- WHAT IS BEING ASKED -
Output exactly the lines from the first one down to the line containing "from mathutils import Matrix, Vector, Euler", inclusive.

- SUPPLIED INFORMATION -
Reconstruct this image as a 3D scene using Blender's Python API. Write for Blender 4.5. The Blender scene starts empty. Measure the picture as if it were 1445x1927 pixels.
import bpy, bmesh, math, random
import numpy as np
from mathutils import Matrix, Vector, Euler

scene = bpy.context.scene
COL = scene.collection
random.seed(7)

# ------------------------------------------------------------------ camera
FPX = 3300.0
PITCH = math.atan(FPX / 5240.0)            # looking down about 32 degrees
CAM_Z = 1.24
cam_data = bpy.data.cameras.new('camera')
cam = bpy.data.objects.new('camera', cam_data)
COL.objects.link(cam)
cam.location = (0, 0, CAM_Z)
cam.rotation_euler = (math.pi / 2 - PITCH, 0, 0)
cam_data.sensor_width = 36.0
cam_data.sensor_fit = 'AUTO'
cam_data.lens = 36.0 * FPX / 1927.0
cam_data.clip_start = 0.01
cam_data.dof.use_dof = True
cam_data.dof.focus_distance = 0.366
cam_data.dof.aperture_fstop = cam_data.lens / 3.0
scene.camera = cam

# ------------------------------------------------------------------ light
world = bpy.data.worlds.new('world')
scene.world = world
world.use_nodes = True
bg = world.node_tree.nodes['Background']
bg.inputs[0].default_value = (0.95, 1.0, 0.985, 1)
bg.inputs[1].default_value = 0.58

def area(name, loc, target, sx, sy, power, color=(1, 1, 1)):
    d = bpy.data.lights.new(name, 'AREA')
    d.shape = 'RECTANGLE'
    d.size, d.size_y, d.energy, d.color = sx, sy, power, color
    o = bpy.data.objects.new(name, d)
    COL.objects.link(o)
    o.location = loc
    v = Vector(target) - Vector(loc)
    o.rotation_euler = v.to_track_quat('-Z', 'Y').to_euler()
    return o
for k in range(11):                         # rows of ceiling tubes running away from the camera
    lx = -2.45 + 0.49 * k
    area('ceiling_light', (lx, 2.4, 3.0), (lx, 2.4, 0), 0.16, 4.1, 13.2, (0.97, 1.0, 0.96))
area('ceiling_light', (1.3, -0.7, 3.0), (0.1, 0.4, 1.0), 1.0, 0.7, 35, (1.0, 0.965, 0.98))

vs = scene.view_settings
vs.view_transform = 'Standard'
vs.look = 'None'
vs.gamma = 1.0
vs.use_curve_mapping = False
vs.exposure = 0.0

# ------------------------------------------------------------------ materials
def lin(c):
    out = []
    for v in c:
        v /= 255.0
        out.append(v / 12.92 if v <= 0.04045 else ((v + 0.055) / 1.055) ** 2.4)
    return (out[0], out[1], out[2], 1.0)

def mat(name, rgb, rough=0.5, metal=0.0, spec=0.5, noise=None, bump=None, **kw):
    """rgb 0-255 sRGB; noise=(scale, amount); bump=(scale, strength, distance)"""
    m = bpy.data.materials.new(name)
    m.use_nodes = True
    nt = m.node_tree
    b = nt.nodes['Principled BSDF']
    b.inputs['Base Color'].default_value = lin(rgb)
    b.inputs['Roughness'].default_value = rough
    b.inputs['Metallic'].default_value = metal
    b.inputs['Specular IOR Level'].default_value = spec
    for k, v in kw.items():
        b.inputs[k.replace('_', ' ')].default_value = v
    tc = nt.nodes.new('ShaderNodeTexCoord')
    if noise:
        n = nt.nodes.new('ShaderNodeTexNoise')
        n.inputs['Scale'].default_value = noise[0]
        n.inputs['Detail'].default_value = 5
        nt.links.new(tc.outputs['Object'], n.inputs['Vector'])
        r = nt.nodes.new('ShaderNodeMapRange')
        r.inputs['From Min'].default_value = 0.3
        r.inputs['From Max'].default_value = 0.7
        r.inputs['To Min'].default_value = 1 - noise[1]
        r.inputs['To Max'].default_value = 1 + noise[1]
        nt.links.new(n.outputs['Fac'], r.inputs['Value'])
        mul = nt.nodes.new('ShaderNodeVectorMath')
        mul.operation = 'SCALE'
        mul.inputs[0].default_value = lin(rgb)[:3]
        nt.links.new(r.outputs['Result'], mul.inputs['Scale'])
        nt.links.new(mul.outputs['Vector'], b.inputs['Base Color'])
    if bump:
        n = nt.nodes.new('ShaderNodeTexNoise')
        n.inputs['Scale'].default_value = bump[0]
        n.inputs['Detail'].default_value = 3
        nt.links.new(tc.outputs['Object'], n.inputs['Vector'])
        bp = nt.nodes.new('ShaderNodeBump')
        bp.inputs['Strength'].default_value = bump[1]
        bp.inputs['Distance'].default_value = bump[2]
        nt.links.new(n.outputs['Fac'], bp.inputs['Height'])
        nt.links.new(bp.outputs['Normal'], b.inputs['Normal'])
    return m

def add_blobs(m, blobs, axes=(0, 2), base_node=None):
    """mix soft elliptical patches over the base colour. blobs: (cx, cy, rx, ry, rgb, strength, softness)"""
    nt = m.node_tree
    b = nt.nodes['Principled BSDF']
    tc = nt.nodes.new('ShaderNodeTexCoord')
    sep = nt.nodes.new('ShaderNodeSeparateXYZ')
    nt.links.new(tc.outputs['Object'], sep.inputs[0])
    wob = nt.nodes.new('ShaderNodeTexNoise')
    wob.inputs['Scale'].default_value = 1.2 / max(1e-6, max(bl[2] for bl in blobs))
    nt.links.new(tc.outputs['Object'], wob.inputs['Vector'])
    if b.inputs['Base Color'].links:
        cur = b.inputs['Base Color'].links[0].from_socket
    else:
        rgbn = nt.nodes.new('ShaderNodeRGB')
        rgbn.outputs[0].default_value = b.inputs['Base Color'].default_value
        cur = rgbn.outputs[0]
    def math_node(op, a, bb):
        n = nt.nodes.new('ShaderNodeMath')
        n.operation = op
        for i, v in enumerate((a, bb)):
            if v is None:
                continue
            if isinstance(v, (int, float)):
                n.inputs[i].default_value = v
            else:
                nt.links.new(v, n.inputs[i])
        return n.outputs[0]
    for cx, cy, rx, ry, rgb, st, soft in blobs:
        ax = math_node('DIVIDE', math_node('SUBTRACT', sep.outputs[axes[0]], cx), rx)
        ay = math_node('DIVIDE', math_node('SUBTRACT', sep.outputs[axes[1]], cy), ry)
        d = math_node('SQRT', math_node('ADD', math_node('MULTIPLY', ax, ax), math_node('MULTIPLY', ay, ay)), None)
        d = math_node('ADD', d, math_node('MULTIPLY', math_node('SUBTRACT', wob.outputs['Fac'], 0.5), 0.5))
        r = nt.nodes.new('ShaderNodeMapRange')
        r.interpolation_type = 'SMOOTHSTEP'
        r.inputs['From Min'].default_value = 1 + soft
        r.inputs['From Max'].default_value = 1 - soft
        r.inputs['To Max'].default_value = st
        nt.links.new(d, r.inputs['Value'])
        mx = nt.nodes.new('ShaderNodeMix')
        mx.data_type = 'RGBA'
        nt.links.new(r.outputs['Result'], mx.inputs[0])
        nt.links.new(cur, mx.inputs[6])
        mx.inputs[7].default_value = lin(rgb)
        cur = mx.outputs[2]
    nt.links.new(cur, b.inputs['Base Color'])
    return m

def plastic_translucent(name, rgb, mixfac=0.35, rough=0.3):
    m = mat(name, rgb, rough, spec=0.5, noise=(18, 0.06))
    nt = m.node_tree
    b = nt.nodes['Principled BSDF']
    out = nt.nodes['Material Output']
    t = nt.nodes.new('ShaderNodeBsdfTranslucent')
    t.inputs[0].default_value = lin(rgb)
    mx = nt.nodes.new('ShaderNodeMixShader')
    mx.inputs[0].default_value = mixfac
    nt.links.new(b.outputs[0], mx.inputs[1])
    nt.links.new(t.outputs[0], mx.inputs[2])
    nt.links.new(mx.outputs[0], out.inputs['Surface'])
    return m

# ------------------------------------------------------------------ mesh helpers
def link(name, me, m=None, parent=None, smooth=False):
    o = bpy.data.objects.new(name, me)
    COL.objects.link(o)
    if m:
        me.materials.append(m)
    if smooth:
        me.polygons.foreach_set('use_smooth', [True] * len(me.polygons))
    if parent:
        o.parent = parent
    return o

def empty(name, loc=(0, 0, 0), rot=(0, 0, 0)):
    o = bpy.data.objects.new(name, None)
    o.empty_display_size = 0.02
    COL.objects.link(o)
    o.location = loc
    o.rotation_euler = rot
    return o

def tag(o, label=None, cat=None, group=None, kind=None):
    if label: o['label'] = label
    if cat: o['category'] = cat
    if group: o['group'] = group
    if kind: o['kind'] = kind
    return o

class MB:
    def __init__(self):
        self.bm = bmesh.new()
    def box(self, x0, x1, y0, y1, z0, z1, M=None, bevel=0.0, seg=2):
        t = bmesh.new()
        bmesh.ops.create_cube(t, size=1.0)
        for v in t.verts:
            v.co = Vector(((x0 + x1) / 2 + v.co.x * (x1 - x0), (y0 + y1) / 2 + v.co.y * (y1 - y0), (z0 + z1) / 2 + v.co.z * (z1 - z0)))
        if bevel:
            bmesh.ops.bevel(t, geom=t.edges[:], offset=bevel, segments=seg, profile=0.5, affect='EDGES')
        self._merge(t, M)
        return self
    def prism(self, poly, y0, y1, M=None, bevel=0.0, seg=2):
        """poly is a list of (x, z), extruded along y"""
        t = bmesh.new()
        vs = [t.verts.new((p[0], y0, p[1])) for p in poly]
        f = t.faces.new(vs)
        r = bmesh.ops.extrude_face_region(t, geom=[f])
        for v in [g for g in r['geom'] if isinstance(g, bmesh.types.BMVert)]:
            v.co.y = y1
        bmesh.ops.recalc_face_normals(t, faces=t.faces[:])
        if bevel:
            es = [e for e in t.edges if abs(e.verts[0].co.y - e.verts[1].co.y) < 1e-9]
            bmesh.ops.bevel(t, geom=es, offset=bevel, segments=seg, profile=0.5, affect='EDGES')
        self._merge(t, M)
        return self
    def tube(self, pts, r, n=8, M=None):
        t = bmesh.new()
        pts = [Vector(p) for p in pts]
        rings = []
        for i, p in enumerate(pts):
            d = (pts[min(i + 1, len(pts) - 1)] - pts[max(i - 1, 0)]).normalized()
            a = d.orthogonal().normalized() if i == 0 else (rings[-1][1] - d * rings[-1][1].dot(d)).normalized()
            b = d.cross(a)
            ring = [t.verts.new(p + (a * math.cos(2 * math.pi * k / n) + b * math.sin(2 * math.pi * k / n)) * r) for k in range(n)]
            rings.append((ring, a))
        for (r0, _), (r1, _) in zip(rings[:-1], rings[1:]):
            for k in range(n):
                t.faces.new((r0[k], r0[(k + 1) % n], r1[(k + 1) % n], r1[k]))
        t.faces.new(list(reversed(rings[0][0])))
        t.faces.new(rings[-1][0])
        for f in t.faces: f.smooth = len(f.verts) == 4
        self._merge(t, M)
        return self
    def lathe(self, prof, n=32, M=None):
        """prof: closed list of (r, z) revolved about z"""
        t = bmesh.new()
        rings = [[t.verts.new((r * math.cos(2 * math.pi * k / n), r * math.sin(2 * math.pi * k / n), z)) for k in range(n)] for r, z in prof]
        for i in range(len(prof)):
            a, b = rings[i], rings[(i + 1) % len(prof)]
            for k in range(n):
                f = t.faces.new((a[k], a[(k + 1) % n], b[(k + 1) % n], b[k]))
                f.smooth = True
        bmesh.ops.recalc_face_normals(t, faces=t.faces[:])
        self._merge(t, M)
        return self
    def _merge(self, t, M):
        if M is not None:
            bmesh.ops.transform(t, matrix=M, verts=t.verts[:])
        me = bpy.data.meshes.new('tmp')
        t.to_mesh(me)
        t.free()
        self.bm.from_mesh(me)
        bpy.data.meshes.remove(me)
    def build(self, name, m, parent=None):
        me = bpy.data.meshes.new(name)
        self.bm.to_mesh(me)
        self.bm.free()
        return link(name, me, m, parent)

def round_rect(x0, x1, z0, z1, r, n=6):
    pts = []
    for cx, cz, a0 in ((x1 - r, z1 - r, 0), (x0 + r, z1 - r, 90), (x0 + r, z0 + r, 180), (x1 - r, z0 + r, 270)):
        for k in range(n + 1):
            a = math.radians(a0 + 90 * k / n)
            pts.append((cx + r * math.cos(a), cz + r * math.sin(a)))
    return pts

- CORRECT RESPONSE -
Reconstruct this image as a 3D scene using Blender's Python API. Write for Blender 4.5. The Blender scene starts empty. Measure the picture as if it were 1445x1927 pixels.
import bpy, bmesh, math, random
import numpy as np
from mathutils import Matrix, Vector, Euler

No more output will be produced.